-- begin --
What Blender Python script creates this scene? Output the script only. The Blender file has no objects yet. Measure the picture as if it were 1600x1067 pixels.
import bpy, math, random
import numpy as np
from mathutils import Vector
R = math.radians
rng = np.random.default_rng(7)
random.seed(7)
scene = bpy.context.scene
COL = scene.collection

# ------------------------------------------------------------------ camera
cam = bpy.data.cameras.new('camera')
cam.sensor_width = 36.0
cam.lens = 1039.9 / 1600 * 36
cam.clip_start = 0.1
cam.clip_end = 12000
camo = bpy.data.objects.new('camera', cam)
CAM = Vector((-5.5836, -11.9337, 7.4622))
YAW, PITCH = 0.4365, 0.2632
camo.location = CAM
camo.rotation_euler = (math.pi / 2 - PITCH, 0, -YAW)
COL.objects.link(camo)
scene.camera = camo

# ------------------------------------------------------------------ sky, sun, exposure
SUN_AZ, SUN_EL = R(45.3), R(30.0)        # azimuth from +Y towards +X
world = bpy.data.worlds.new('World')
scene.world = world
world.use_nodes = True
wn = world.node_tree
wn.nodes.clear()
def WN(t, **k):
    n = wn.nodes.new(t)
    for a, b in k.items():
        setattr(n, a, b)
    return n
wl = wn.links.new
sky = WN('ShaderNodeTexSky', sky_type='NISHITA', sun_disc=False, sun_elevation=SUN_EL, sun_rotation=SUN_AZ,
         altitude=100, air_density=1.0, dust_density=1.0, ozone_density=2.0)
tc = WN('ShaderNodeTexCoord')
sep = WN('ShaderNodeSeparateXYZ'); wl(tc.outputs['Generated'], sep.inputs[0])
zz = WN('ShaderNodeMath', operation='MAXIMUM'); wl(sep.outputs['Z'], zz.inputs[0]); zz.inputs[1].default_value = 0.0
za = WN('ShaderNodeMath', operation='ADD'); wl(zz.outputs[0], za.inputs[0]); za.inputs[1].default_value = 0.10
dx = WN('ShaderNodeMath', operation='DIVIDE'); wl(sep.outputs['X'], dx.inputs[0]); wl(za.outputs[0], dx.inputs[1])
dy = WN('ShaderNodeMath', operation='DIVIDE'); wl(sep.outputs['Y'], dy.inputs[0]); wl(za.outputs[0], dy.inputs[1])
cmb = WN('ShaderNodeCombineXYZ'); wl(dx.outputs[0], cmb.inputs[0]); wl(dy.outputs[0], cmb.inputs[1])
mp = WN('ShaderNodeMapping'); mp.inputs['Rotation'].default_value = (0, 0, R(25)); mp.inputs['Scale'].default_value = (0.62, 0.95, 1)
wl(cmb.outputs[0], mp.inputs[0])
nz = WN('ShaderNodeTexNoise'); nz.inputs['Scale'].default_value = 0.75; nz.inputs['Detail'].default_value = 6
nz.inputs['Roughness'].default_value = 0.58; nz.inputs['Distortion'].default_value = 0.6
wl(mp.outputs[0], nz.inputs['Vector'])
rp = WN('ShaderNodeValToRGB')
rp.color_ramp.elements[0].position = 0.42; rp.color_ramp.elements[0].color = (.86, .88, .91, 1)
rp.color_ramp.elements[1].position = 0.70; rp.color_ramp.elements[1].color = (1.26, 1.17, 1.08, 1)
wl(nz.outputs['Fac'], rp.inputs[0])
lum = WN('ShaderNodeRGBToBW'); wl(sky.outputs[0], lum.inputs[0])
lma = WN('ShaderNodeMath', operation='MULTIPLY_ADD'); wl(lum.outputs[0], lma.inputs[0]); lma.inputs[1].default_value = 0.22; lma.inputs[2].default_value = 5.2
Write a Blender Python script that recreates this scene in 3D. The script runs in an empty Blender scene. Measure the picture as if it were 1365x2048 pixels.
-- end --
Write out all the entries exactly.

What Blender Python script creates this scene? Output the script only. The Blender file has no objects yet. Measure the picture as if it were 1600x1067 pixels.
import bpy, math, random
import numpy as np
from mathutils import Vector
R = math.radians
rng = np.random.default_rng(7)
random.seed(7)
scene = bpy.context.scene
COL = scene.collection

# ------------------------------------------------------------------ camera
cam = bpy.data.cameras.new('camera')
cam.sensor_width = 36.0
cam.lens = 1039.9 / 1600 * 36
cam.clip_start = 0.1
cam.clip_end = 12000
camo = bpy.data.objects.new('camera', cam)
CAM = Vector((-5.5836, -11.9337, 7.4622))
YAW, PITCH = 0.4365, 0.2632
camo.location = CAM
camo.rotation_euler = (math.pi / 2 - PITCH, 0, -YAW)
COL.objects.link(camo)
scene.camera = camo

# ------------------------------------------------------------------ sky, sun, exposure
SUN_AZ, SUN_EL = R(45.3), R(30.0)        # azimuth from +Y towards +X
world = bpy.data.worlds.new('World')
scene.world = world
world.use_nodes = True
wn = world.node_tree
wn.nodes.clear()
def WN(t, **k):
    n = wn.nodes.new(t)
    for a, b in k.items():
        setattr(n, a, b)
    return n
wl = wn.links.new
sky = WN('ShaderNodeTexSky', sky_type='NISHITA', sun_disc=False, sun_elevation=SUN_EL, sun_rotation=SUN_AZ,
         altitude=100, air_density=1.0, dust_density=1.0, ozone_density=2.0)
tc = WN('ShaderNodeTexCoord')
sep = WN('ShaderNodeSeparateXYZ'); wl(tc.outputs['Generated'], sep.inputs[0])
zz = WN('ShaderNodeMath', operation='MAXIMUM'); wl(sep.outputs['Z'], zz.inputs[0]); zz.inputs[1].default_value = 0.0
za = WN('ShaderNodeMath', operation='ADD'); wl(zz.outputs[0], za.inputs[0]); za.inputs[1].default_value = 0.10
dx = WN('ShaderNodeMath', operation='DIVIDE'); wl(sep.outputs['X'], dx.inputs[0]); wl(za.outputs[0], dx.inputs[1])
dy = WN('ShaderNodeMath', operation='DIVIDE'); wl(sep.outputs['Y'], dy.inputs[0]); wl(za.outputs[0], dy.inputs[1])
cmb = WN('ShaderNodeCombineXYZ'); wl(dx.outputs[0], cmb.inputs[0]); wl(dy.outputs[0], cmb.inputs[1])
mp = WN('ShaderNodeMapping'); mp.inputs['Rotation'].default_value = (0, 0, R(25)); mp.inputs['Scale'].default_value = (0.62, 0.95, 1)
wl(cmb.outputs[0], mp.inputs[0])
nz = WN('ShaderNodeTexNoise'); nz.inputs['Scale'].default_value = 0.75; nz.inputs['Detail'].default_value = 6
nz.inputs['Roughness'].default_value = 0.58; nz.inputs['Distortion'].default_value = 0.6
wl(mp.outputs[0], nz.inputs['Vector'])
rp = WN('ShaderNodeValToRGB')
rp.color_ramp.elements[0].position = 0.42; rp.color_ramp.elements[0].color = (.86, .88, .91, 1)
rp.color_ramp.elements[1].position = 0.70; rp.color_ramp.elements[1].color = (1.26, 1.17, 1.08, 1)
wl(nz.outputs['Fac'], rp.inputs[0])
lum = WN('ShaderNodeRGBToBW'); wl(sky.outputs[0], lum.inputs[0])
lma = WN('ShaderNodeMath', operation='MULTIPLY_ADD'); wl(lum.outputs[0], lma.inputs[0]); lma.inputs[1].default_value = 0.22; lma.inputs[2].default_value = 5.2
Write a Blender Python script that recreates this scene in 3D. The script runs in an empty Blender scene. Measure the picture as if it were 1365x2048 pixels.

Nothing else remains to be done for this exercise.